From the moment Agnes appears, you feel her: the heaviness of a grief that isn’t performative or loud but woven into her movements, her breathing, her quiet existence.
Her husband, William Shakespeare, is played by Paul Mescal with a reticence that carries its own sharp pain. However, he’s also not always physically present; he often feels distant, haunted by words he cannot find, bound by an inability to share the weight of their shared mourning.
Together, they paint a portrait of love tested, not fractured, but irrevocably altered by the ways sorrow reshapes us.
Zhao’s direction is understated, trusting the actors and the story itself to guide the film. Instead of relying on sweeping gestures or melodrama, she finds beauty in the everyday: Agnes healing with herbs, the shifting light of dawn and dusk, the children’s laughter fading into a silence that no longer feels whole. These moments aren’t merely cinematic; they’re grounding, reminders of life’s fragile rhythms even amidst catastrophe. The camera lingers on details: hands brushing against foliage, the pull of thread through cloth, the way Agnes carries herself, her posture a quiet defiance against despair.
Buckley’s performance is mesmerising in its restraint, and all the more powerful for it.
Her Agnes is not simply a grieving mother; she’s a woman wounded but not broken, burdened but refusing to collapse. Mescal matches her with a quieter, though no less poignant portrayal, capturing William’s frustration, his struggle to articulate their tragedy, and their estrangement born not from disdain but shared, unbearable loss.
Hamnet is as much about grief as it is about the ties that hold us together, whether in love, memory, or simply the act of survival. Agnes’s resilience, rooted in her care for her remaining children, her commitment to her healing craft, becomes a quiet beacon of strength.
The film never offers platitudes or neatly wrapped resolutions. Instead, it sits with the messiness of mourning, showing how loss can fracture and transform, but also bind.

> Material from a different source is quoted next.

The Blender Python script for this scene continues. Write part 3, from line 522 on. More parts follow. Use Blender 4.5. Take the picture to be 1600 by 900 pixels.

Zhao’s adaptation of the screenplay is spare yet deeply felt, a delicate balance that resists sentimentality in favour of raw, unsentimental truth.
Dialogue is used sparingly, leaving space for silence where sorrow speaks loudest. The bond between Agnes and William, played out in glances, in pauses, in their unspoken struggle to reconnect, is aching and human.
Love isn’t diminished; it’s strained, stretched, and reshaped.
But Hamnet isn’t just a film about grief; it’s also a meditation on mortality, on the delicate interplay between the life we live and the inevitability of death. Agnes’s healing work, her connection to nature, filmed with an unrivalled artistic cinematography, becomes a metaphor for enduring, not in triumph, but in acceptance of life’s cycles. The countryside, lush, untamed, becomes its own character, a reminder that growth and decay are two sides of the same coin.
Hamnet left me reflecting on the ways loss touches us all.
It’s a film that doesn’t preach, but whispers, showing without exaggerating, allowing the viewer to sit with the quiet ache of its characters.
It’s a masterful exploration of grief, love, and the resilience to keep going, even when the weight feels unbearable.
This is cinema that understands the complexity of pain, not as something to fix, but as something to learn from, to carry, and to grow around.
Hamnet stays with you like a ghost, soft, sorrowful, and unshakable.
Nominated for 8 Academy Awards, Hamnet is showing in South African cinemas from January 30.